A dispute demanding higher wages has disrupted business at Muthoot’s Kerala branches, posing a key risk for the firm.

Muthoot Finance Snaps Losing Run as CEO Sees Little Protest Pain
A Muthoot Finance branch in Bengaluru, Karnataka. (Source: BloombergQuint)

(Bloomberg) -- Muthoot Finance Ltd. shares rose by the most in two weeks after managing director George Alexander Muthoot said protests by employees in the Indian company’s home state of Kerala will have little impact on business.

“Business in Kerala is currently only 4.5%” of the companies’ overall portfolio, said Muthoot in an analyst call on Monday morning, adding that the closing of 43 branches won’t “have any impact on the performance of our business.”

The stock rose as much as 2.5%, the most in two weeks. Shares of the lender, which takes gold as collateral, had fallen in five out of the previous seven days of trading amid a months-long protest by employees demanding higher wages. The dispute has disrupted business at Muthoot’s Kerala branches, posing a key risk for the firm.

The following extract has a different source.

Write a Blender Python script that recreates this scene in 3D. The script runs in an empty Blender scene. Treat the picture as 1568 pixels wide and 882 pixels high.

Read: Muthoot Finance Drops Most in Over Three Weeks on Labor Protest

“Management made clear that closing branches in its home state is not going to impact profitability,” said Digant Haria, an analyst at Antique Stock Broking. “As a gold loan provider, Muthoot Finance doesn’t face as much liquidity risk as non-bank finance companies that borrow more from the market.”